I know this is confusing, so please let me know if you have other questions. Thank you!

Also, I received reply to your question about the empty VIOL_END_DATE fields from the SWRCB agency.

In essence, I think we should interpret this to mean that if a system has an empty VIOL_END_DATE field we should treat it as the most recent date record for the purpose of evaluating whether a system is currently in compliance.

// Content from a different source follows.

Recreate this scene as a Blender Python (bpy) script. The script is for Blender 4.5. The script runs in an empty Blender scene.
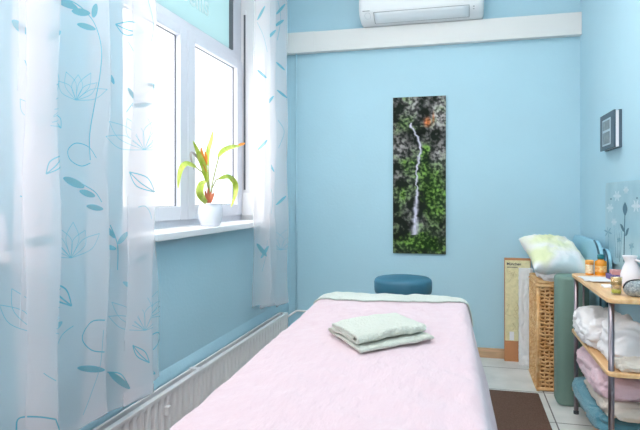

SWRCB RESPONSE: "the violation end date for Surface Water Treatment Rule (SWTR) is up to the discretion of the District Engineer who issues the citation. Sometimes they choose not to put an end date. When a water system does not comply by the date written into their citation (“viol_end_date” in the HR2W spreadsheets), then a new citation is issued, and is continuously issued until compliance. Since the SWTR is based on treatment technique rather than a maximum contaminant level, I hear that water systems can take years before attempting to comply. Because of this, it can be very time consuming for districts to continuously write a new citation until compliance. Some engineers will leave the end date open due to this, and personally follow up with the system without continuing to issue citations. They will then enter an end date once the system has complied."

@ruckeralex @skyballin Thanks! I think the interpretation of the the missing VIOL_END_DATE was the last thing I needed to make this work. Pushed new changes to #9 that correctly identify 330 water systems in violation. Are there any other checks I can perform? Otherwise, I think we can start generating the report described in the "Desired Report Template."

Wow, excellent! Yes, you can check for the February 2019 data set that for the Triple R Mutual agency, the analyte Nitrate is out of compliance (active violation), but the analyte Arsenic is in compliance (no active violation). Thanks!